It has already turned journalism on its head – now social media is set to do the same to marketers, writes Andrea Jones.

Over the past decade, social has turned anyone with a smartphone into a wannabe news reporter who can broadcast their news around the world, anytime. We’ve come to accept – and perhaps appreciate – real-time news, although some argue it has also affected the quality of reporting. Social has undoubtedly changed journalism forever.

Marketing is next.

Social is of course already a major part of any marketing program. If you want to market to millennials, then not only are you making sure your brand is on Twitter, Instagram and YouTube, but also you’re striving to position yourself as being engaged, cool, relevant and genuine.

I recently talked to the CEO of a German start-up aiming to sell alcoholic beverages online, targeting millennials. His marketing approach? Fully DIY.

No surprises here, he’s one of a million examples of how social media has combined to make anyone a marketer. What was more of a surprise was his attitude: That marketing is something that anyone can do – and get it right – straight out of the box.

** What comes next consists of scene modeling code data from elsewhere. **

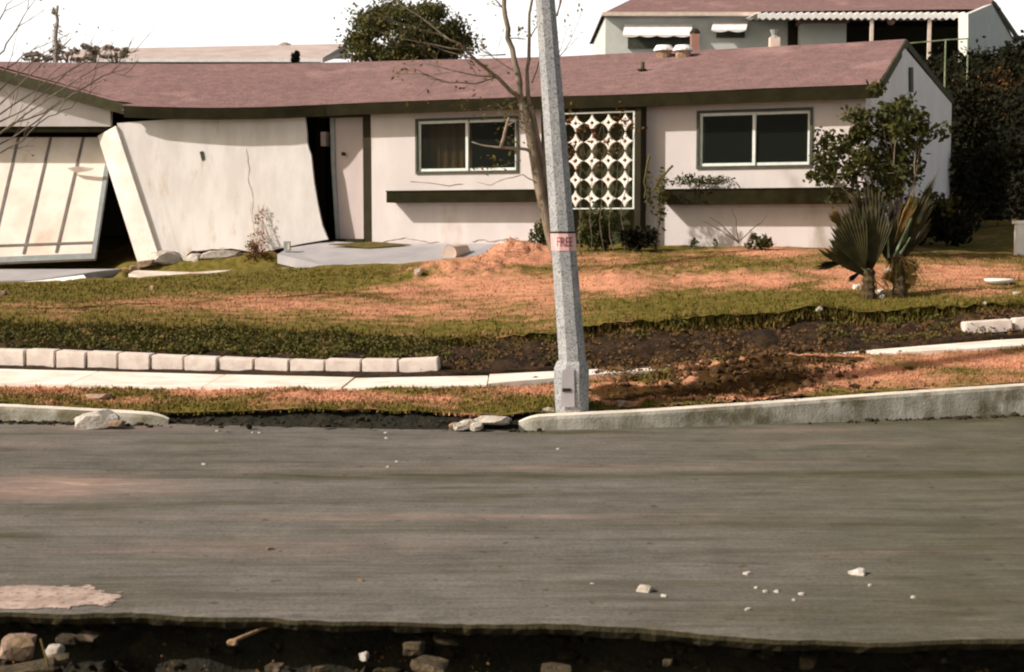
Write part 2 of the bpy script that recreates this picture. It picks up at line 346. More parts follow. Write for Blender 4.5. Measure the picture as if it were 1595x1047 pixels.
# ------------------------------------------------------------------ terrain rails (px, py, depth)
RAILS = {
 'edge':   [(-900, 650, None), (0, 656, None), (150, 659, None), (300, 664, None), (480, 669, None), (640, 672, None), (820, 671, None), (1000, 667, None), (1200, 660, None), (1400, 653, None), (1595, 647, None), (2500, 620, None)],
 'kback':  [(-900, 620, 14.4), (0, 625, 14.05), (270, 643, 13.6), (300, 641, 13.55), (480, 636, 13.45), (640, 640, 13.4), (780, 645, 13.35), (820, 642, 13.4), (1000, 634, 13.55), (1200, 621, 13.85), (1400, 608, 14.1), (1595, 595, 14.4), (2500, 560, 15)],
 'walkn':  [(-900, 585, 14.9), (0, 600, 14.75), (300, 606, 14.4), (500, 607, 14.2), (640, 604, 14.1), (850, 600, 14.15), (980, 582, 14.5), (1100, 574, 14.8), (1300, 557, 15.1), (1595, 541, 15.4), (2500, 500, 16)],
 'walkf':  [(-900, 560, 16.3), (0, 574, 16.0), (300, 582, 15.7), (500, 587, 15.4), (640, 589, 15.3), (850, 580, 15.4), (980, 573, 15.7), (1100, 565, 15.9), (1300, 549, 16.2), (1595, 526, 16.6), (2500, 490, 17.3)],
 'toe':    [(-900, 535, 16.6), (0, 549, 16.4), (300, 558, 16.1), (500, 566, 15.8), (640, 572, 15.65), (700, 582, 15.55), (850, 575, 15.6), (980, 568, 15.9), (1100, 560, 16.1), (1300, 545, 16.5), (1595, 522, 16.85), (2500, 480, 17.6)],
 'crestb': [(-900, 508, 17.15), (0, 516, 17.05), (300, 524, 16.9), (500, 530, 16.75), (640, 540, 16.7), (850, 534, 16.85), (1000, 519, 17.05), (1200, 512, 17.3), (1270, 506, 17.4), (1340, 509, 17.5), (1450, 500, 17.65), (1595, 476, 17.9), (2500, 440, 18.5)],
 'crest':  [(-900, 495, 17.2), (0, 505, 17.1), (300, 512, 16.95), (500, 520, 16.8), (640, 528, 16.75), (850, 518, 16.85), (940, 500, 17.0), (1000, 495, 17.1), (1200, 488, 17.35), (1270, 476, 17.5), (1340, 485, 17.55), (1450, 477, 17.7), (1595, 467, 17.9), (2500, 430, 18.5)],
 'mid':    [(-900, 468, 20), (0, 470, 20), (300, 466, 20), (640, 458, 20), (850, 445, 20), (1000, 440, 20), (1300, 436, 20), (1595, 428, 20.4), (2500, 400, 21)],
 'far':    [(-900, 440, 23.5), (0, 445, 23.4), (200, 436, 23.4), (450, 420, 23.4), (640, 416, 23.2), (760, 402, 23.2), (870, 392, 23.2), (1000, 392, 22.9), (1200, 392, 22), (1300, 394, 21.6), (1450, 398, 22), (1595, 398, 22.5), (2500, 380, 24)],
 'house':  [(-900, 420, 26.4), (0, 418, 26.3), (240, 408, 26.4), (400, 392, 26.3), (510, 378, 26.3), (600, 382, 25.8), (850, 381, 24.7), (1080, 382, 23.7), (1343, 386, 22.8), (1475, 378, 26), (1595, 374, 26.2), (2500, 365, 27)],
 'back':   [(-900, 380, 32), (0, 380, 32), (510, 360, 33), (1343, 345, 31), (1475, 342, 31), (1595, 342, 31), (2500, 335, 31)],
}
XG = np.linspace(-22, 22, 441)
rail = {}
for k_, pts in RAILS.items():
    w = [PZ(a, b_, 0.0) if d is None else P(a, b_, d) for a, b_, d in pts]
    xs = [q.x for q in w]
    o_ = np.argsort(xs); xs = np.array(xs)[o_]; ys = np.array([q.y for q in w])[o_]; zs = np.array([q.z for q in w])[o_]
    yy = np.interp(XG, xs, ys); zz = np.interp(XG, xs, zs)
    ker = np.ones(5) / 5
    rail[k_] = (np.convolve(np.pad(yy, 2, 'edge'), ker, 'valid'), np.convolve(np.pad(zz, 2, 'edge'), ker, 'valid'))
ORDER = ['edge', 'kback', 'walkn', 'walkf', 'toe', 'crestb', 'crest', 'mid', 'far', 'house', 'back']
def rz(k_, x): return float(np.interp(x, XG, rail[k_][0])), float(np.interp(x, XG, rail[k_][1]))
def H(x, y):
    pr = [rz(k_, x) for k_ in ORDER]
    if y < pr[0][0]: return 0.0
    for (a, za), (b_, zb) in zip(pr, pr[1:]):
        if y <= b_:
            t = (y - a) / max(b_ - a, 1e-4); return za + (zb - za) * t
    return pr[-1][1]
def hit(px, py, surf=None):
    d = ray(px, py); y = 12.8
    while y < 28:
        t = y / d.y; z = CZ + d.z * t; x = d.x * t
        g_ = H(x, y) + (mound(x, y) if y < 16 else 0)
        if y > rz('crest', x)[0] + .05: g_ = lawn_z(x, y, H(x, y))
        if z <= g_: return Vector((x, y, g_))
        y += .03
    return None
def onG(px, D):
    x = (px - CX) / F * D * 1.0
    for _ in range(3):
        z = H(x, D); a = project(x, D, z)[0]; x += (px - a) / F * D
    return Vector((x, D, H(x, D)))

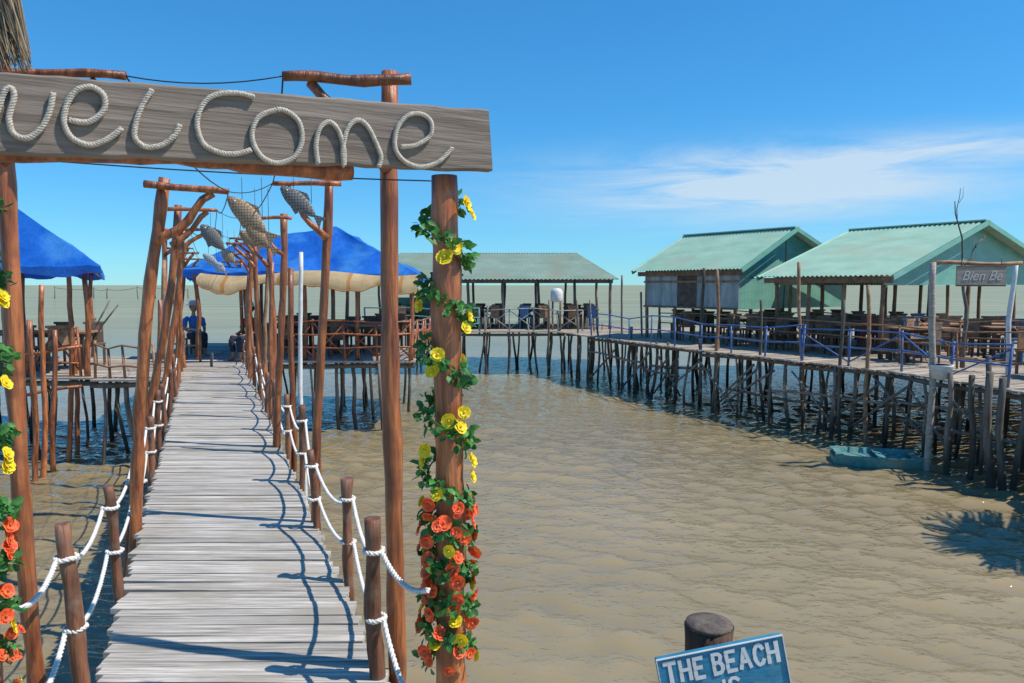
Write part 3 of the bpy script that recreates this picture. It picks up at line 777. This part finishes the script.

Social is a double-edged sword
What should worry marketers most is that like many, this start-up’s motivation is not about saving money on marketing agencies. It is about creating a networking-marketing approach, based on a deep conviction that millennials “market differently”. And of course, as a digital native, “you don’t need an agency for that…”

However, what DIY marketers consistently fail to initially recognize is that social is a double-edged sword. On the positive side, you get instant, unfiltered, direct access to your audience – and on the negative side, you get – guess what? – instant, unfiltered, direct access to your audience.

If you do take the DIY approach, then at least make sure you apply the “four eyes” principle and have someone else check your work. Because if you’re serious about cutting out the middle man and taking a DIY approach to social, then you also need to know what you’re doing.